--- Stated task ---
What lines of the data hold the string "this"? Pull each one out.

--- Records provided ---
━━━

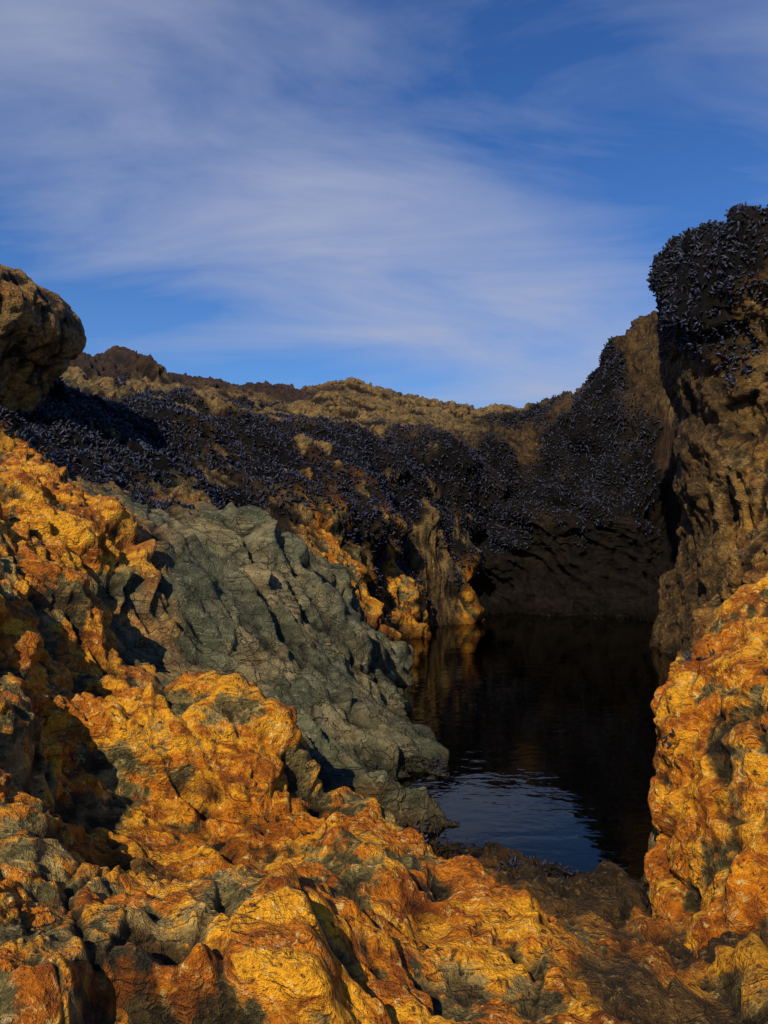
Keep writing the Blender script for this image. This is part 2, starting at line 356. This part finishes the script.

━━━

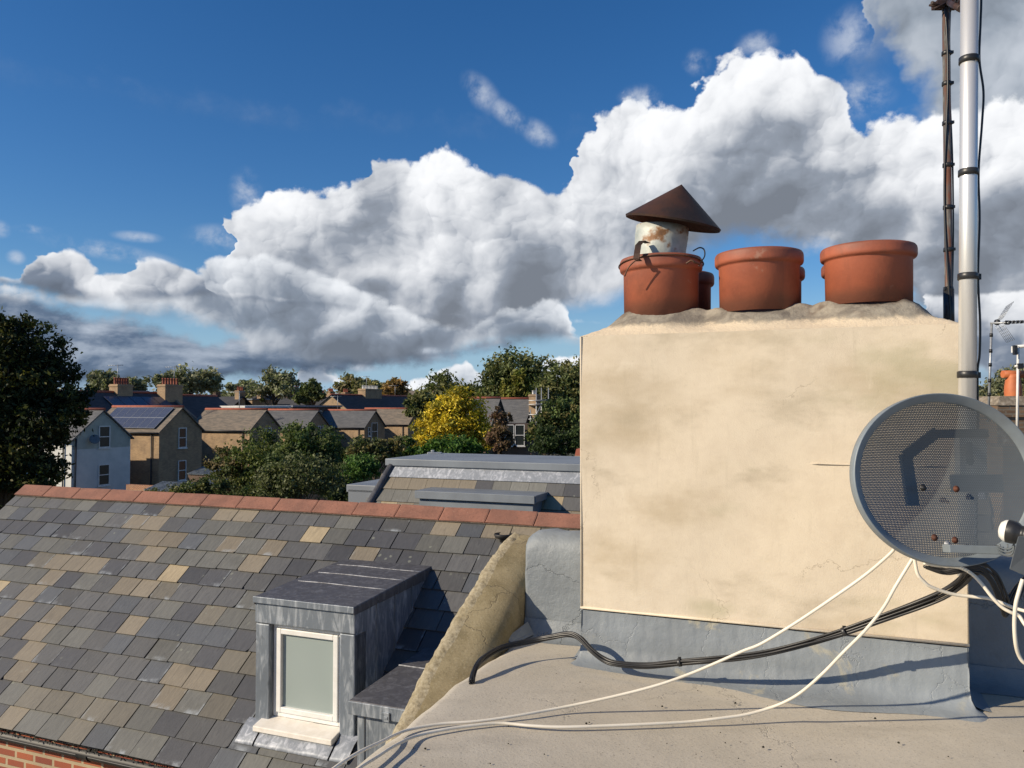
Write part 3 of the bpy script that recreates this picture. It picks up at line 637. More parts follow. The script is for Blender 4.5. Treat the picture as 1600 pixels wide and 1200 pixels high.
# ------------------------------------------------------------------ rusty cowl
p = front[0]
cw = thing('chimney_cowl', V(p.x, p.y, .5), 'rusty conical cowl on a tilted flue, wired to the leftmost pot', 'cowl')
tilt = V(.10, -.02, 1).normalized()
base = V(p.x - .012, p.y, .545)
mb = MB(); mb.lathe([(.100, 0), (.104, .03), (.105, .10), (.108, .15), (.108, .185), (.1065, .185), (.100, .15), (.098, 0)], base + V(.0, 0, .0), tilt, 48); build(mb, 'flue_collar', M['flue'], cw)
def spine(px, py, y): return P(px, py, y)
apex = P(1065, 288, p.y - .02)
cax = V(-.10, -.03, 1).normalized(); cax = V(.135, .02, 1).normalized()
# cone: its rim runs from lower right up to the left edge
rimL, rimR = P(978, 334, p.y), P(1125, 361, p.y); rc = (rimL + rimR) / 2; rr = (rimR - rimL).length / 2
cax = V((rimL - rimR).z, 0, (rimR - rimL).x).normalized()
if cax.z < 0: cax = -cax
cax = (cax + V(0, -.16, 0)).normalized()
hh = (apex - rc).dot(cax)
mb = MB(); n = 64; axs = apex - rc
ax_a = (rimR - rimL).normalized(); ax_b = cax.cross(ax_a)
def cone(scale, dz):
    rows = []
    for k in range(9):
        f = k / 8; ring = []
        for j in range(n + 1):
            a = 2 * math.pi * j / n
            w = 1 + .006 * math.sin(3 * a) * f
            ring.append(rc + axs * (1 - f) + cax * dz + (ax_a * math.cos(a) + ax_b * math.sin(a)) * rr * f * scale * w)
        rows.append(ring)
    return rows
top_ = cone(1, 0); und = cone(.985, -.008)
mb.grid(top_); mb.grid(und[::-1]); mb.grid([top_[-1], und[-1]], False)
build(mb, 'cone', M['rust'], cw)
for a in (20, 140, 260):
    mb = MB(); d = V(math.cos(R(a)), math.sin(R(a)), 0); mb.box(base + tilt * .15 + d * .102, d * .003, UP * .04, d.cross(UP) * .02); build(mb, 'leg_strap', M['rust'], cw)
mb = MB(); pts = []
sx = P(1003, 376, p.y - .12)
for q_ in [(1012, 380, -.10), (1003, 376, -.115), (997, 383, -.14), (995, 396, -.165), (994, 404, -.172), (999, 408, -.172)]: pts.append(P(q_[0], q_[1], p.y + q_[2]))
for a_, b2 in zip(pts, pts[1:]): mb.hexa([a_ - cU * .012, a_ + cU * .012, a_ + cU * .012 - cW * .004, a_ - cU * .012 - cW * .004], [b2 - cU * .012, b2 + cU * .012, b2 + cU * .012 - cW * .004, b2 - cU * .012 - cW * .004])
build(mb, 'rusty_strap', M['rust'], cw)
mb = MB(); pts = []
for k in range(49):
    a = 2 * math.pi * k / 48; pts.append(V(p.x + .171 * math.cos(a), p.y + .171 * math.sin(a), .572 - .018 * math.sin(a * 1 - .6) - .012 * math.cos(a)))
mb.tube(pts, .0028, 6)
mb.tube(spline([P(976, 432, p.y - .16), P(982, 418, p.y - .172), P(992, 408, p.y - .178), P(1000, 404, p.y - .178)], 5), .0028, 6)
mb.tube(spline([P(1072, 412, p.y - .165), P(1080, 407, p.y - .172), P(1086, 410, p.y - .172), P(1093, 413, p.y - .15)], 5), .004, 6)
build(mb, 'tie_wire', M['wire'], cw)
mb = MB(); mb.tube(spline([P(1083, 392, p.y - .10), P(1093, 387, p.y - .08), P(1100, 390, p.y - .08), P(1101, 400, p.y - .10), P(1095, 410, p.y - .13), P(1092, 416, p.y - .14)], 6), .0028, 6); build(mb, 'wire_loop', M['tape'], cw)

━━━

--- Response to the task ---
Keep writing the Blender script for this image. This is part 2, starting at line 356. This part finishes the script.
Write part 3 of the bpy script that recreates this picture. It picks up at line 637. More parts follow. The script is for Blender 4.5. Treat the picture as 1600 pixels wide and 1200 pixels high.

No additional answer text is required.